When John Adam's Nixon in China first graced the Edinburgh stage, back in 1988, it was a mere fifteen years after the period in time the opera depicts. Looking back on the chronicled events almost fifty years after the fact is something of a double-edged sword. Enough years have passed to let the momentousness of the occasion and subsequent related events slide from vivid immediacy into the realms of remembered living-history. As such, the meetings of Mao and Nixon and their legacies have become mired in their own mythologies; and the particulars of the events are far less known to younger audiences.

It's important for this to be understood, because it presents a real issue for large swathes of the audience's interpretations of the opera. Many of those sat in the audience of the Festival Theatre had not even been born when Nixon in China first played in Edinburgh, let alone when the American President made his diplomatic sojourn across the oceans to Beijing.

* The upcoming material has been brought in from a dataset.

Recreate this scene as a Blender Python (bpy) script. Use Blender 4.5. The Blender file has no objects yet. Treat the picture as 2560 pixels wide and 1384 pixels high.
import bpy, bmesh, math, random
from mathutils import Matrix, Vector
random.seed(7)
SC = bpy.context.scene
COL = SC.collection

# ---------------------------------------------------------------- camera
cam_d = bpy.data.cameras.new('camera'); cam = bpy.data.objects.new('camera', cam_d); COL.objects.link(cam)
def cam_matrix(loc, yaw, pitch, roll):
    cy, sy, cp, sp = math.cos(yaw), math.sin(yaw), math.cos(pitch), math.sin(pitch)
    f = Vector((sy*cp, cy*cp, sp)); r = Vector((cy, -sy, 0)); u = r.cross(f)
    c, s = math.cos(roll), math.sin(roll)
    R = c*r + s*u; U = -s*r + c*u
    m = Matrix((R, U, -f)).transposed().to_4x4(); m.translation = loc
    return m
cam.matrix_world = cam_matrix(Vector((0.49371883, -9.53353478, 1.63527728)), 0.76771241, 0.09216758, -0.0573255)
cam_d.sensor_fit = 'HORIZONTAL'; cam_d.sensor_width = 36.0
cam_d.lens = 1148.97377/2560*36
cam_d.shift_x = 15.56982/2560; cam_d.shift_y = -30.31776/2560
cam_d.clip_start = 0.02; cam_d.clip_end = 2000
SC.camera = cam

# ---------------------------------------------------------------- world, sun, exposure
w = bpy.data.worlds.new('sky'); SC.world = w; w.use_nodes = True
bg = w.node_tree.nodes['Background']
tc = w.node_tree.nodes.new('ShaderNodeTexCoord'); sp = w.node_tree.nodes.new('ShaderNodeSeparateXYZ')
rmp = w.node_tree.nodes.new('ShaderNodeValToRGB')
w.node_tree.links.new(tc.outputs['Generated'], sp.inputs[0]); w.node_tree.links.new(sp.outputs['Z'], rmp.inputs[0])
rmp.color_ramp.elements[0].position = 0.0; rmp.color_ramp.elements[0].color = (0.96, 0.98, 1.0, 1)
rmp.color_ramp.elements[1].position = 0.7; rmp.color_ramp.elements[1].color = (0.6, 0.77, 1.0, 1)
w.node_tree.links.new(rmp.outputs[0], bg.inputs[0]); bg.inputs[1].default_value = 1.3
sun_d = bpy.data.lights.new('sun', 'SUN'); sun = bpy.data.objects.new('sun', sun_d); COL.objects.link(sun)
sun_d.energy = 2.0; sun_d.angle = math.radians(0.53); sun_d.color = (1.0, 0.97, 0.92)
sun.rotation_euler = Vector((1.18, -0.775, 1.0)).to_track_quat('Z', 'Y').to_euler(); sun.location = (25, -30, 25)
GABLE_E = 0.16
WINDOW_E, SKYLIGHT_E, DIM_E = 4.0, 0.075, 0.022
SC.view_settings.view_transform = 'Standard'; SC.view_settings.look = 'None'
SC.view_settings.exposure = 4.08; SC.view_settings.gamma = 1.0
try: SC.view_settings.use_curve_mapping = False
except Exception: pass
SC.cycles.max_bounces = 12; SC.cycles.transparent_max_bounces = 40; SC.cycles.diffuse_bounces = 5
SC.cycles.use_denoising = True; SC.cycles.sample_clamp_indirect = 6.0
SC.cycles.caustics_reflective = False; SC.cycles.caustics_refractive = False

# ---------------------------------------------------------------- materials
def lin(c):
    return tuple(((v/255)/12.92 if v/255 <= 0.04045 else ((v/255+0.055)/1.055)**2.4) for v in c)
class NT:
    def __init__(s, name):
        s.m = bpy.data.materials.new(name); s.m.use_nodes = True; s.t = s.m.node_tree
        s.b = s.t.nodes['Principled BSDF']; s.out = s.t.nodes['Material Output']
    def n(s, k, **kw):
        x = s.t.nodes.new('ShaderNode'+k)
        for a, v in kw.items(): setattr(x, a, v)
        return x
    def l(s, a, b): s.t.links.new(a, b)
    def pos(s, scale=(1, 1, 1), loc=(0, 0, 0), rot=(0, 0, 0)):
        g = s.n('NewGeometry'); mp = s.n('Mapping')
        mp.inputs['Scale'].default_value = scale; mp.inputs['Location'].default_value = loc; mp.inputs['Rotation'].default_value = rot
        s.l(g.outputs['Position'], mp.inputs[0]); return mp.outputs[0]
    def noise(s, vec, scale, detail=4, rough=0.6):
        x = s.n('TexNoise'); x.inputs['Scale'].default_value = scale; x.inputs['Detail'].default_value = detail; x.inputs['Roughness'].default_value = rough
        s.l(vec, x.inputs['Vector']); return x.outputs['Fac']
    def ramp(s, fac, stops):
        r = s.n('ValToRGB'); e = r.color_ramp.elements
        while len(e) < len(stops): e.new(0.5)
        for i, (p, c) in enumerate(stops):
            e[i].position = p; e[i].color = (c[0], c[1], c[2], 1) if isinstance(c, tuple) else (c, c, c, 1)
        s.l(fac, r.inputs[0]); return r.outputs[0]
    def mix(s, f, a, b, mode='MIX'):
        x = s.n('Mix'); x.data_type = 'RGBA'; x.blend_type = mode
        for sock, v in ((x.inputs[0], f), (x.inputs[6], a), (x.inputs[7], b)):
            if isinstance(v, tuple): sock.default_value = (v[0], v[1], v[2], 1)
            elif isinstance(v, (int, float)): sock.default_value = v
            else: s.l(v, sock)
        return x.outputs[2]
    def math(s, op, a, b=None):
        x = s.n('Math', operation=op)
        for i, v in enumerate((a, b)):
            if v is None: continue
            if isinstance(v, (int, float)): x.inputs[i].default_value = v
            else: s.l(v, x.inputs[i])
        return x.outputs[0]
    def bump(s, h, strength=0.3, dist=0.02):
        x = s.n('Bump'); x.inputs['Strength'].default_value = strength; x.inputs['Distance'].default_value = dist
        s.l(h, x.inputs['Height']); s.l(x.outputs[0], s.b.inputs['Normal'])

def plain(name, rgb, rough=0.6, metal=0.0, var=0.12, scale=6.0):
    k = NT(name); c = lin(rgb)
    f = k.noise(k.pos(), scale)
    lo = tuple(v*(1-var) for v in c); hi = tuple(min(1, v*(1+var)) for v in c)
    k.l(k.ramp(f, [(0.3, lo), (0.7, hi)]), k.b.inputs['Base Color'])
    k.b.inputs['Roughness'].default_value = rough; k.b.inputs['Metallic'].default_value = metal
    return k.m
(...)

It's perhaps then fitting that this new production is framed in the form of a great archive being delved into by countless workers. The stage is replete with stacks of boxes and with newspaper clippings, photographs and snippets of footage projected upon them as if by these investigating archivists. It's in and around these stacks of boxes that the cast recreate the famous scenes and imagined vignettes that follow, before the whole is swallowed up again, as if being packed away by careful hands.

The orchestration under the deft hands of Joana Carneiro is flawless throughout, wreaking the occasionally jarring miasma of Adams's deliberate stylistic clashes with the requisite mixtures of bombastic thump and quiet yearning, while the cast manage to embody their charges with enough physical and vocal characterisations to keep these larger than life figures from becoming parody, something that is a particularly keen obstacle when dealing with broad and borderline comical personalities like Kissinger, Mao and Nixon; and the strange absurdity of them all in a room together.

That's not to say they don't have fun with the roles. As Eric Greene brings enough of the 37th President's goofy mannerisms to play to make the audience laugh several times, while David Stout's Henry Kissinger flits between bouts of lechery and panic. Mark LeBrocq's Mao comes off slightly better, racked with illness and taking great pulls periodically from an oxygen mask.

Understandably, it's the First Ladies who are given a more sensible treatment, particularly in the second act, which focuses on them specifically. Julia Sporsén's Pat Nixon winds a route from blithe fun through apprehension to a keenly felt sadness throughout the hyper-realised middle section of the piece contrasted by the solid ferocity and steely confidence of Hye-Youn Lee as Chiang Ch'ing. It's Lee who overall ends up as the standout, carrying this sentiment through to the final moments of the opera and arguably having some of the best material to work with.

The problem with Nixon in China is that it never manages to quite get away from the fact that it is a sophomoric effort on Adams's part. There is clear brilliance in it, but the structure fails it, as does the skill with which he tackles the overall theme. His almost slavish adherence to following a realistic narrative in the first act makes it feel incongruous to the rest of the opera and, dare I say, rather dull as the meeting of Mao and Nixon begins to drag into awkwardness. While that might well be accurate to the history, it's not necessary to replicate it in art.

As a whole, the opera suffers from the problem that it is neither a straightforward narrative, nor a clearly stylised abstraction of the events. Rather it's a patchwork of vying ideas and themes, not to mention musical cues and motifs. It's to its absolute credit that Scottish Opera has gone some ways to try to work around the fundamental issues in the material. Indeed, it's possibly the best performed rendition of this opera performed in the UK in a decade. However, this comes with the caveat that unfortunately the novel staging actively detracts from what's occurring onstage at times, particularly during the latter half of the first act, and throughout the sublime balletic performance of "The Red Detachment of Women", where the occasionally shaking background projections, images and video clips distract more than they compliment. Thus as it stands, it is a solid performance of a lesser opera.